The Knickerbocker Trust was attempting to corner copper and speculate in shares. If they succeeded, copper prices would go through the roof, and they would make hundreds of millions. But then, on October 21, 1907, copper prices began to collapse on word that Morgan and Guggenheim were getting into the copper mining business. The collapse dragged down shares across the board. The Knickerbocker Trust, with its huge position in copper, and the shares it owned, was wrecked.

Another run on banks was underway.

Bankers Trust, which was set up by the House of Morgan and its allies to capture trust business that commercial banks in the Morgan sphere couldn't profit from, was not spared in the bank run. Bankers Trust was run by Benjamin Strong, who later became the all-powerful President of the New York Federal Reserve Bank.

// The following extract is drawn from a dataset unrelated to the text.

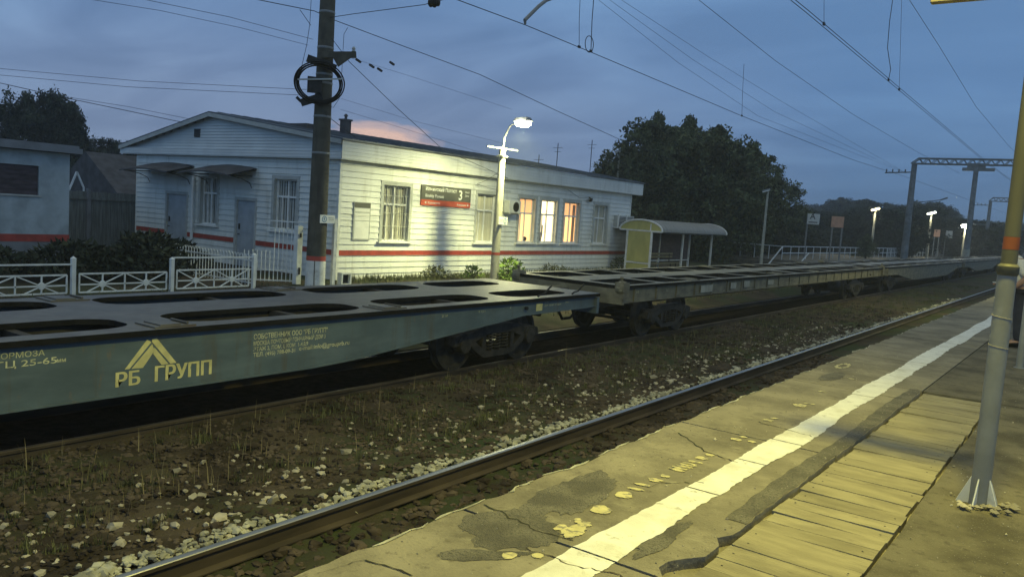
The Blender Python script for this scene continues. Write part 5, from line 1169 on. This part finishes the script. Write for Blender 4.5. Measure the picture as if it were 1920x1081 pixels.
# ---------------------------------------------------------------- gantries and poles
def gantry(lab, y, px, pyt, pxr, h_):
    a = onY(px, pyt, y); x0, zt_ = a[0], a[2]; x1 = onY(pxr, pyt, y)[0]; t = thing('catenary_gantry', lab, 'gantry', (x0, y, GZ), group='steel portals over the tracks')
    m = MB(); m.tube([(x0+.15, y, GZ), (x0+.15, y, zt_-h_)], [.28, .20], 10); m.tube([(x1, y, GZ), (x1, y, zt_-h_)], [.28, .20], 10); each(m, 'post', M['gantry'], t, smooth=True)
    m = MB()
    for yy_ in (y-.3, y+.3):
        m.bar((x0+.45, yy_, zt_), (x1+.3, yy_, zt_), .09); m.bar((x0-.05, yy_, zt_-h_), (x1+.3, yy_, zt_-h_), .09); m.bar((x0-.05, yy_, zt_-h_), (x0+.45, yy_, zt_), .08)
        n = int((x1-x0)/.6)
        for i in range(n):
            xa, xb = x0+.45+i*.6, x0+.75+i*.6; m.bar((xa, yy_, zt_), (xb, yy_, zt_-h_), .05); m.bar((xb, yy_, zt_-h_), (xa+.6, yy_, zt_), .05)
    m.build('truss_beam', M['gantry'], t); m = MB()
    m.bar((x0-1.9, y, zt_-1.15), (x0+.1, y, zt_-1.05), .09)
    for q in range(4): m.tube([(x0-1.8+q*.45, y, zt_-1.1), (x0-1.8+q*.45, y, zt_-.85)], .05, 6)
    m.bar((x0+.3, y, zt_-h_-3.0), (x0+2.2, y, zt_-h_-2.7), .06); m.bar((x0+2.2, y, zt_-h_-2.7), (x0+2.7, y, zt_-h_-2.5), .1); m.bar((x0-1.4, y, zt_-h_-3.2), (x0+.1, y, zt_-h_-3.3), .07); m.build('cross_arm', M['gantry'], t)
gantry('lattice steel portal over the tracks beyond the far platform signs', 69, 1712, 297, 2035, .40)
gantry('smaller steel portal far down the line', 128, 1856, 370, 2040, .5)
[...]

J. Pierpont Morgan personally led the rescue of the market and banks. But it had become clear that big banks, including his allied institutions, were not too big to fail.

The New York and and other Eastern banks also wanted to tame Western banks. These were growing so quickly that, by 1913, these non-national banks, outside of the Washington-New York sphere of influence, would grow to represent 71% of all the country's banks and 57% of all deposits.

The Gentleman Banker's Code, which kept Eastern banks from stealing each other's clients, needed to be enforced out West. And a lender of last resort had to be created.

As a result of the Panic of 1907, in 1908 Congress passed the Aldrich-Vreeland Act. The law was, more or less, a two-act play.

Act One authorized banks to issue script instead of cash to depositors if they were facing a run, and instead of using gold or government bonds as reserves, banks could make loans (issue cash or script) against any bonds and commercial loans. In other words they could use assets, which carried real liabilities, as reserves.

Act Two created the National Monetary Commission to study and recommend legislation to bolster the banking system.

Of all the nine Senators and nine Representatives on the Commission, only one did anything.

Nelson Aldrich, the rich Republican Senator from Rhode Island, was the chairman of the Commission. Aldrich took two years to study central banking around the world. At home, he was counseled continuously by the "Money Trust" - bankers he was in bed with and represented in Congress.

A plan was coming together, but it needed to be mastered and sanctified.

That's where G. Edward Griffin's masterpiece of muckraking, The Creature from Jekyll Island, opens up. In chapter one, Griffin pulls back the cloak on Nelson Aldrich's plush private rail car to reveal the passengers heading, under the cover of darkness, from New Jersey to a hunting lodge on Jekyll Island, Georgia, both owned by J.P. Morgan.

Griffin writes, "This was the roster of the Aldrich car that night:

  1. Nelson W. Aldrich, Republican Whip [of the] Senate, Chairman of the National Monetary Commission, business associate of J.P. Morgan, father-in-law to John D. Rockefeller, Jr.;
  2. Abraham Piatt Andrew, Assistant Secretary of the U.S. Treasury;

  3. Frank P. Vanderlip, president of the National City Bank of New York, the most powerful bank at the time, representing William Rockefeller and the international investment banking house of Kuhn, Loeb & Company;

  4. Henry P. Davison, senior partner of the J.P. Morgan Company;

  5. Benjamin Strong, head of J.P. Morgan's Bankers Trust Company;

  6. Paul M. Warburg, a partner in Kuhn, Loeb & Company, a representative of the Rothschild banking dynasty in England and France, and brother to Max Warburg who was head of the Warburg banking consortium in Germany and the Netherlands."

It was at this meeting on Jekyll Island that the blueprint for the Federal Reserve System was laid out.

But it would take three more years, and the considerable power and money of the conspirators, to buy the Presidency of the United States in order to get his signature. He would sign the legislation that Congress was duped into passing in order to create the greatest money-making machine the world has ever known.

How did they do it? You'll get that in the next installment.

And one last thing: This isn't some conspiracy theory or maybe-it's-true-who-really-knows kind of thing.

This is American history.

No one disputes it. Everyone just forgot how we got here.